Today we exclude most of the adverse social and environmental costs of producing goods from their price. The cost to clean up the groundwater pollution resulting from traditional agricultural methods such as the use of pesticides, or the cost of the adverse human health impacts of pollution from automobiles, does not show up in the product cost because those costs are externalized on society at large.

Including those costs in product pricing – and in the profit and loss statements of companies – is called “Full Cost Accounting.”

Until we remove the ability to transfer the cost of externalities from business to society, we will never willingly make choices that are aligned with the best interests of future generations. By mispricing both risks and consequences, we encourage corporate decisions that are at odds with the long-term interests of society.

The same holds true for the metrics that calculate our progress as a country. By adding the “goods” and the “bads” together on the same side of the ledger (our Gross National Product) and not charging ourselves for the depletion, destruction or diminished value of natural resources, we confuse economic activity with progress.

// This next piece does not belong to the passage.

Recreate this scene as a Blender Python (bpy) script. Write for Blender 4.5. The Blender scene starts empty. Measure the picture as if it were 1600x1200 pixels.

trucost.com provides us with some powerful examples and insight into just how full cost accounting would change the price of breakfast.

Trucost analyzed three common food products: breakfast cereal, fruit juice and cheese. They examined the stages of production from farm and orchard to the supermarket shelf. The embedded carbon, water, waste and pollution were calculated for generic products in each category. Trucost then calculated the “natural capital” cost of each of these. For carbon they used the social cost. For water, a local issue, they correlated the volume of water required to produce the raw materials with local scarcity by gathering data on the location of production and then pricing water accordingly.

Their analysis indicates that, on average, the true cost of a block of cheese should be 18 percent higher than the retail price, breakfast cereal should be 16 percent more expensive and fruit juice six percent more. These numbers, if the calculations contrasted “organically grown” v. “traditional” agriculture, would drive down the cost of organic as contrasted to the cost of traditional.